Research project
ANO-NET: Anonymity in Complex Networks
This project develops methods for ensuring the anonymity of individuals in social network data.
- Duration
- 2021 - 2025
- Contact
- Frank Takes
- Partners
The ANO-NET project develops methods for ensuring the anonymity of individuals in social network data. When data on people is analyzed for scientific purposes, privacy of the individuals involved is of the utmost importance. For conventional tabular data, existing methods from the field of statistical disclosure control can guarantee that individuals in the data cannot be identified based on their characteristics.
In the ANO-NET project we aim to develop similar disclosure control approaches, but then for complex network data.

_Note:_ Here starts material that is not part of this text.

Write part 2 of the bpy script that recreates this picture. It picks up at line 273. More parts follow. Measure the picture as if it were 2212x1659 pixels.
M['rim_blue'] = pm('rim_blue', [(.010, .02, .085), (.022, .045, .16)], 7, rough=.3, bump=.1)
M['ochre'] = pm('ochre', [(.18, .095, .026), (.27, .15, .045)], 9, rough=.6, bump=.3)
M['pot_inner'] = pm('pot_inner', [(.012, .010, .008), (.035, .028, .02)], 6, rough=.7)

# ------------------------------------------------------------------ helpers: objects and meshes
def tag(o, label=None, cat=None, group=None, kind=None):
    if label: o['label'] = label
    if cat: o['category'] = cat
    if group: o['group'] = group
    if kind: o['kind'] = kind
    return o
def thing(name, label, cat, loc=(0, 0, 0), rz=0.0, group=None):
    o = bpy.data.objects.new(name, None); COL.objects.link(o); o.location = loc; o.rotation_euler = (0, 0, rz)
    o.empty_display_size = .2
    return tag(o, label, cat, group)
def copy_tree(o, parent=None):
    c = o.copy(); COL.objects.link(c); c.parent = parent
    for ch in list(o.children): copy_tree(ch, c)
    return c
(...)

The algorithms developed in the project can be used to measure and control the anonymity of individuals, not based on their characteristics, but based on their connections, so their structural position in the social network they are part of. This is a nontrivial process, as assessing network positions relates to well-known computationally challenging problems in graph theory.
The project is a collaboration between Statistics Netherlands (CBS) and Leiden University's Computational Network Science (CNS) group. The outcomes will be useful for researchers and practitioners that want to share social network data while ensuring the anonymity of individuals in this data. In that sense, it helps ensure that regulations regarding privacy and data protection, such as those in the GDPR, are measurably adhered to. More in particular, the project's results will be reusable by sister project POPNET on population-scale social network analysis.
Within this project, one of the aims is to create a durable research infrastructure for analysis of large-scale social network data on the Dutch population. In that context, statistical disclosure control measures are of extreme relevance. The ANO-NET project started in October 2021 and lasts until 2025.